More than 150,000 children in Muslim and indigenous community in Malaysia were married despite of an early age,  based on the country's 2010 Housing and Population Census, the latest data available.


Data shows that child marriages in Malaysia accelerated from 65,029 in the year 2000 to 105, 000 in 2010. In the latest census, it can be seen that teenagers aged between 15 to 19 or even younger are getting married legally.

Mary who came from Sarawak, a state from Malaysia, is one of the hundreds of children who get married at 12 and became a mother at 13.

Sarawak has the highest number of child marriages in the country  with 1,609 non-Muslim female cases from 2005 to 2015 based on the National Population and Family Development Board. In addition, there were also 1,284 cases of Muslim child marriages reported from 2011 to 2016 by the Department of Sharia Judiciary.

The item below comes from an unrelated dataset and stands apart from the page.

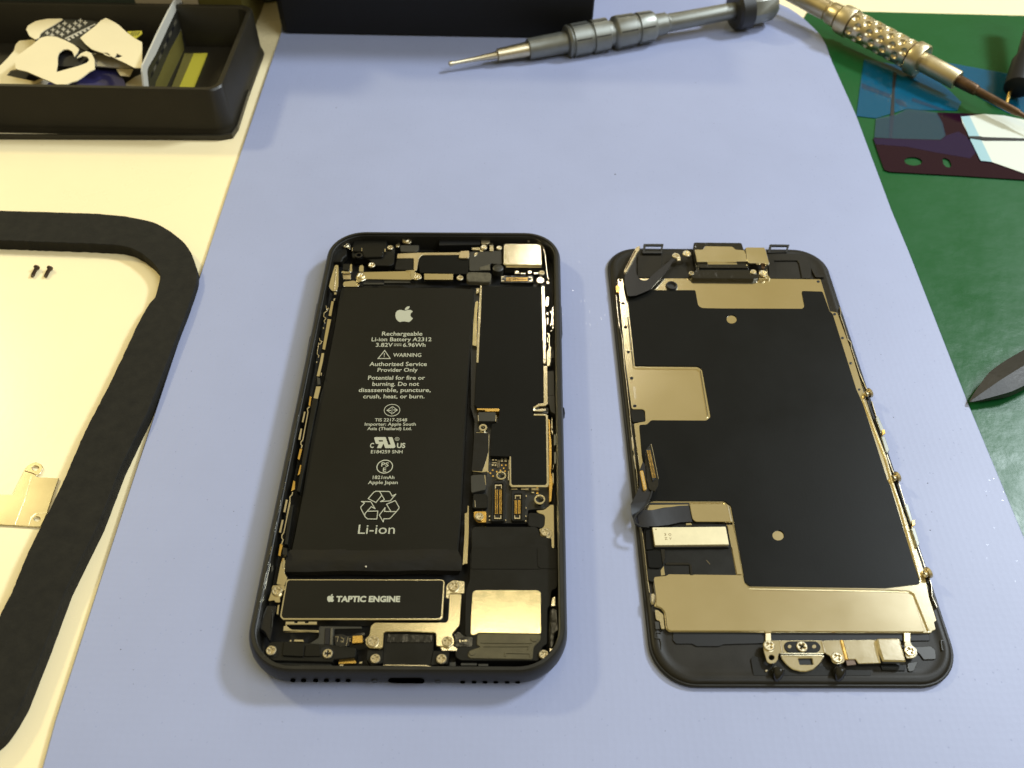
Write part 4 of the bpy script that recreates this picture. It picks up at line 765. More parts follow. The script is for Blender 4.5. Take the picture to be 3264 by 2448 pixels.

The high rate of child marriages in Sarawak reflects on its non-compliance in 2018 federal directive to raise the minimum age of marriage to 18 for Muslims and non-Muslims. Activists also believed that the problem seems to be inevitable in the place because of the traditional and indigenous communities in its remote areas who believe that they can marry according to their own "adat," the Malay term for customary law, and not civil law.

Muslims are governed by sharia law, which sets a minimum age of 18 for boys and 16 for girls or even younger as long as there is an approval from the sharia court. Since Federal Constitution has no jurisdiction over matters under sharia laws, child marriages are being difficult to eliminate even if it is prohibited by civil law.